Erleichtert würde der Anschluss jedoch durch den Wechsel zur neuen HIS-Software-Generation, sagt Hartung. Doch der läuft bislang schleppend. "Die Umstellung war sowieso geplant. Aber dann ist sie mit dem Wechsel zu DoSV zusammengefallen. Dabei ist schon die Einführung von einem neuen System alleine ein Riesenprojekt für jede Uni", erklärt Hartung. Da die Umstellung auf die neue HIS-Software nicht vor 2015 abgeschlossen werden könne, muss das Unternehmen zunächst für seine alte Software funktionierende Konnektoren bereitstellen. Doch dafür habe es bislang weder die Kapazitäten noch die Mittel gegeben.

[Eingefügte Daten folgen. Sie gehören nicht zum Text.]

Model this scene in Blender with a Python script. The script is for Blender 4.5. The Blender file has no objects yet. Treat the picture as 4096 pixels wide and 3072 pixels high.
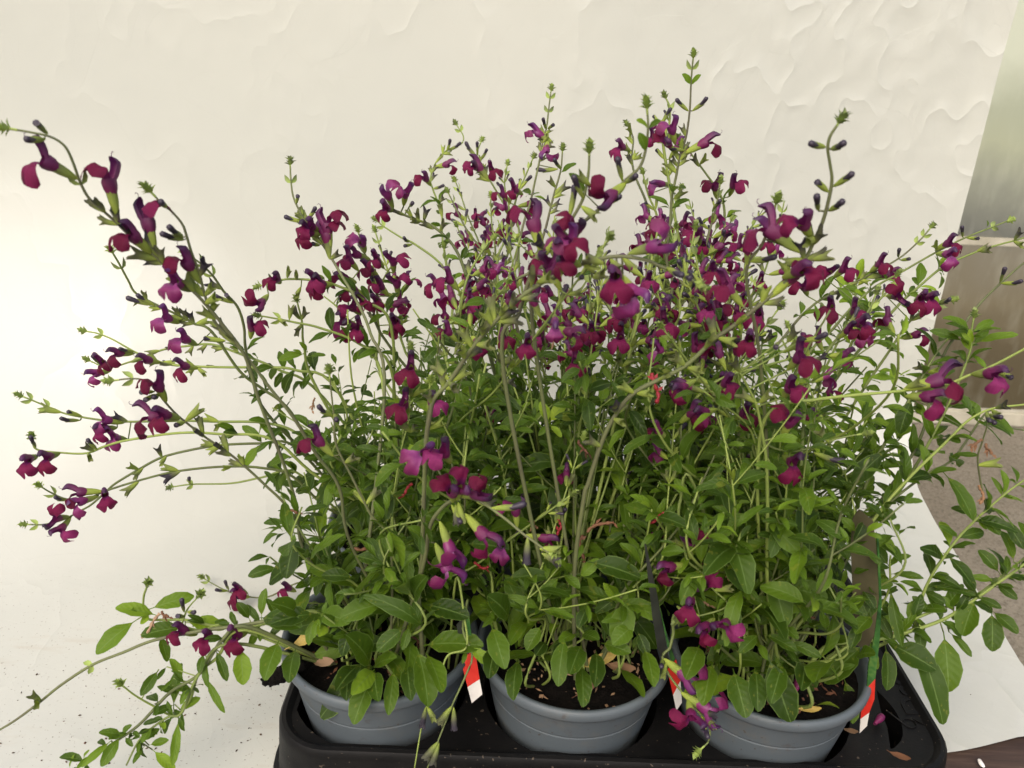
import bpy, bmesh, math, random
from mathutils import Vector, Matrix, noise
SC = bpy.context.scene
# ------------------------------------------------------------------ camera
F, PITCH, ROLL, CZ = 3200.0, math.radians(23.56), math.radians(2.23), .53
cp, sp, cr, sr = math.cos(PITCH), math.sin(PITCH), math.cos(ROLL), math.sin(ROLL)
FWD = Vector((0, cp, -sp)); UP0 = Vector((0, sp, cp)); R0 = Vector((1, 0, 0))
CR = R0*cr + UP0*sr; CU = UP0*cr - R0*sr
CAM = Vector((0, 0, CZ))
cam = bpy.data.objects.new('camera', bpy.data.cameras.new('camera'))
cam.matrix_world = Matrix(((CR.x, CU.x, -FWD.x, 0), (CR.y, CU.y, -FWD.y, 0), (CR.z, CU.z, -FWD.z, CZ), (0, 0, 0, 1)))
cam.data.sensor_width = 36; cam.data.lens = 36*F/4096
cam.data.clip_start = .02; cam.data.clip_end = 300
cam.data.dof.use_dof = True; cam.data.dof.focus_distance = .66; cam.data.dof.aperture_fstop = 13
SC.collection.objects.link(cam); SC.camera = cam
# ------------------------------------------------------------------ world, sun, exposure
SUN_EL, SUN_AZ = math.radians(48), math.radians(200)      # azimuth clockwise from +Y: behind the camera, to its left
w = bpy.data.worlds.new('World'); SC.world = w; w.use_nodes = True
nt = w.node_tree; bg = nt.nodes['Background']
sky = nt.nodes.new('ShaderNodeTexSky'); sky.sky_type = 'NISHITA'; sky.sun_disc = False
sky.sun_elevation = SUN_EL; sky.sun_rotation = SUN_AZ
sky.air_density = 1.0; sky.dust_density = 6.0; sky.ozone_density = 1.0
nt.links.new(sky.outputs[0], bg.inputs[0]); bg.inputs[1].default_value = .15
sl = bpy.data.lights.new('sun', 'SUN'); sl.energy = 0.65; sl.angle = math.radians(65); sl.color = (1, .985, .95)
so = bpy.data.objects.new('sun', sl); SC.collection.objects.link(so)
sd = Vector((math.sin(SUN_AZ)*math.cos(SUN_EL), math.cos(SUN_AZ)*math.cos(SUN_EL), math.sin(SUN_EL)))
so.rotation_euler = sd.to_track_quat('Z', 'Y').to_euler()
SC.view_settings.view_transform = 'Standard'; SC.view_settings.look = 'None'
SC.view_settings.exposure = 0.56; SC.view_settings.gamma = 1
SC.render.engine = 'CYCLES'
SC.cycles.max_bounces = 10; SC.cycles.transparent_max_bounces = 12

# ------------------------------------------------------------------ helpers
K = 4096/2212.0                                           # positions below are written on a 2212 pixel wide copy of the photograph
def ray(q):
    x = (q[0]*K-2048)/F; y = -(q[1]*K-1536)/F
    return CR*x + CU*y + FWD
def P(q, Y):                                              # the point seen at q that stands Y metres ahead of the camera
    d = ray(q); p = CAM + d*(Y/d.y)
    return p
def PZ(q, z):                                             # the point seen at q on the level z
    d = ray(q); return CAM + d*((z-CZ)/d.z)
def PS(q, Y):                                             # the same, kept above the table and in front of the sheet
    p = P(q, min(Y, .972))
    return p if p.z > .007 else PZ(q, .007)
def proj(p):
    v = p-CAM; d = v.dot(FWD)
    if d < .05: return (-9e3, -9e3)
    return ((v.dot(CR)/d*F+2048)/K, (-v.dot(CU)/d*F+1536)/K)
def new_mesh(name, v, f, mats, mi=None, smooth=True, uv=None, tint=None):
    me = bpy.data.meshes.new(name); me.from_pydata([tuple(p) for p in v], [], f)
    for m in mats: me.materials.append(m)
    if mi: me.polygons.foreach_set('material_index', mi)
    if smooth: me.polygons.foreach_set('use_smooth', [True]*len(f))
    if uv:
        l = me.uv_layers.new(name='UVMap'); fl = []
        for lp in me.loops: fl += uv[lp.vertex_index]
        l.data.foreach_set('uv', fl)
    if tint is not None:
        a = me.attributes.new('tint', 'FLOAT', 'POINT')
        a.data.foreach_set('value', tint if isinstance(tint, list) else [tint]*len(v))
    me.update()
    return me
def link(name, me, parent=None, mw=None):
    o = bpy.data.objects.new(name, me); SC.collection.objects.link(o)
    if parent is not None: o.parent = parent
    if mw is not None: o.matrix_local = mw
    return o
def tag(o, label=None, cat=None, group=None, kind=None):
    if label: o['label'] = label
    if cat: o['category'] = cat
    if group: o['group'] = group
    if kind: o['kind'] = kind
    return o
def empty(name, loc, rz=0):
    o = bpy.data.objects.new(name, None); SC.collection.objects.link(o); o.location = loc; o.rotation_euler = (0, 0, rz)
    o.empty_display_size = .02
    return o
def bm_mesh(name, bm, mats, smooth=False):
    me = bpy.data.meshes.new(name); bm.normal_update(); bm.to_mesh(me); bm.free()
    for m in mats: me.materials.append(m)
    if smooth: me.polygons.foreach_set('use_smooth', [True]*len(me.polygons))
    return me
def box_bm(x0, x1, y0, y1, z0, z1, bev=0):
    bm = bmesh.new(); bmesh.ops.create_cube(bm, size=1)
    for v in bm.verts: v.co = Vector(((x0+x1)/2+v.co.x*(x1-x0), (y0+y1)/2+v.co.y*(y1-y0), (z0+z1)/2+v.co.z*(z1-z0)))
    if bev: bmesh.ops.bevel(bm, geom=bm.edges[:], offset=bev, segments=2, affect='EDGES')
    return bm
def tube(pts, rad, n=5, v=None, f=None):                  # appends a tube to the lists v, f
    v = [] if v is None else v; f = [] if f is None else f
    b0 = len(v); N = len(pts); ref = Vector((.3, .5, .8)).normalized()
    for i, p in enumerate(pts):
        t = (pts[min(i+1, N-1)]-pts[max(i-1, 0)])
        t = t.normalized() if t.length > 1e-9 else Vector((0, 0, 1))
        a = t.cross(ref)
        if a.length < .05: a = t.cross(Vector((1, 0, 0)))
        a.normalize(); b = t.cross(a); ref = b.cross(t) if False else ref
        r = rad[i] if isinstance(rad, (list, tuple)) else rad
        for k in range(n):
            c = 2*math.pi*k/n; v.append(p + a*(r*math.cos(c)) + b*(r*math.sin(c)))
    for i in range(N-1):
        for k in range(n):
            k2 = (k+1) % n
            f.append((b0+i*n+k, b0+i*n+k2, b0+(i+1)*n+k2, b0+(i+1)*n+k))
    f.append(tuple(b0+(N-1)*n+k for k in range(n)))
    return v, f
def spline(ps, m=6):                                      # Catmull-Rom through ps
    if len(ps) < 3: return [ps[0].lerp(ps[-1], i/m) for i in range(m+1)]
    out = []
    for i in range(len(ps)-1):
        p0 = ps[i-1] if i else ps[0]*2-ps[1]; p1, p2 = ps[i], ps[i+1]
        p3 = ps[i+2] if i+2 < len(ps) else ps[-1]*2-ps[-2]
        for k in range(m):
            t = k/m
            out.append(.5*((2*p1)+(p2-p0)*t+(2*p0-5*p1+4*p2-p3)*t*t+(3*p1-p0-3*p2+p3)*t**3))
    out.append(ps[-1].copy())
    return out
def frame(x, up):                                         # rotation with +X along x and +Z as near up as it can be
    x = x.normalized(); y = up.cross(x)
    if y.length < 1e-4: y = Vector((.31, .9, .2)).cross(x)
    y.normalize(); z = x.cross(y)
    return Matrix(((x.x, y.x, z.x, 0), (x.y, y.y, z.y, 0), (x.z, y.z, z.z, 0), (0, 0, 0, 1)))
def place(loc, x, up, s, base=Vector()):
    m = frame(x, up) @ Matrix.Diagonal((s, s, s, 1)) if not isinstance(s, tuple) else frame(x, up) @ Matrix.Diagonal((*s, 1))
    m.translation = loc-base
    return m

# ------------------------------------------------------------------ materials
class M:
    def __init__(s, name):
        s.m = bpy.data.materials.new(name); s.m.use_nodes = True; s.t = s.m.node_tree
        s.b = s.t.nodes['Principled BSDF']; s.out = s.t.nodes['Material Output']
    def n(s, typ, **kw):
        o = s.t.nodes.new('ShaderNode'+typ)
        for k, v in kw.items():
            if hasattr(o, k): setattr(o, k, v)
        return o
    def l(s, a, b): s.t.links.new(a, b)
    def noise(s, scale, detail=4, rough=.6, vec=None):
        o = s.n('TexNoise'); o.inputs['Scale'].default_value = scale; o.inputs['Detail'].default_value = detail; o.inputs['Roughness'].default_value = rough
        s.l(vec or s.coord(), o.inputs['Vector']); return o.outputs['Fac']
    def coord(s, k='Object'):
        return s.n('TexCoord').outputs[k]
    def ramp(s, fac, stops):
        o = s.n('ValToRGB'); e = o.color_ramp.elements
        while len(e) < len(stops): e.new(.5)
        for i, (p, c) in enumerate(stops): e[i].position = p; e[i].color = (*c, 1) if len(c) == 3 else c
        s.l(fac, o.inputs[0]); return o.outputs[0]
    def mix(s, fac, a, b, mode='MIX'):
        o = s.n('Mix', data_type='RGBA'); o.blend_type = mode
        for k, v in (('Factor_Float', fac), ('A_Color', a), ('B_Color', b)):
            i = [x for x in o.inputs if x.identifier == k][0]
            if hasattr(v, 'is_linked') or hasattr(v, 'links'): s.l(v, i)
            else: i.default_value = v if isinstance(v, float) else (*v, 1)
        return [x for x in o.outputs if x.identifier == 'Result_Color'][0]
    def math(s, op, a, b=None, clamp=False):
        o = s.n('Math'); o.operation = op; o.use_clamp = clamp
        for i, v in enumerate((a, b)):
            if v is None: continue
            if isinstance(v, (int, float)): o.inputs[i].default_value = v
            else: s.l(v, o.inputs[i])
        return o.outputs[0]
    def col(s, v):
        if isinstance(v, tuple): s.b.inputs['Base Color'].default_value = (*v, 1)
        else: s.l(v, s.b.inputs['Base Color'])
        return s
    def set(s, **kw):
        for k, v in kw.items():
            i = s.b.inputs[k.replace('_', ' ')]
            if isinstance(v, (int, float)): i.default_value = v
            else: s.l(v, i)
        return s
    def bump(s, h, strength=.3, dist=.001):
        o = s.n('Bump'); o.inputs['Strength'].default_value = strength; o.inputs['Distance'].default_value = dist
        s.l(h, o.inputs['Height']); s.l(o.outputs[0], s.b.inputs['Normal']); return s
    def translucent(s, color, fac):
        tr = s.n('BsdfTranslucent'); mx = s.n('MixShader'); mx.inputs[0].default_value = fac
        if isinstance(color, tuple): tr.inputs[0].default_value = (*color, 1)
        else: s.l(color, tr.inputs[0])
        s.l(s.b.outputs[0], mx.inputs[1]); s.l(tr.outputs[0], mx.inputs[2]); s.l(mx.outputs[0], s.out.inputs[0])
        return s
def obj_rand(m): return m.n('ObjectInfo').outputs['Random']
def attr(m, k): 
    o = m.n('Attribute'); o.attribute_name = k; return o.outputs['Fac']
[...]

Er hat alles durchgerechnet: 1,6 Millionen Euro hätte er 2011 benötigt, plus 780 000 Euro für 2012. Zu spät. Die 15 Millionen Euro Anschubfinanzierung, die der Bund für die Projektentwicklung und Implementierung von DoSV zur Verfügung gestellt hat, seien an den Hauptentwickler der Software, T-Systems, gegangen, meint Hartung. Für seine Beratertätigkeit erhielt HIS von T-Systems nach eigenen Angaben zwar 120 000 Euro. Doch die eigentliche Arbeit wartet noch. Die Firma muss die Systeme von 150 Hochschulen zum Laufen bringen - falls die Lehranstalten nicht vorzeitig aus dem Projekt aussteigen. In diesem Fall wäre nicht nur der Prestigeverlust gewaltig. Die Studienbewerber dürften dann auch in den kommenden Jahren mit undurchsichtigen Zulassungsverfahren und langen Wartezeiten zu kämpfen haben.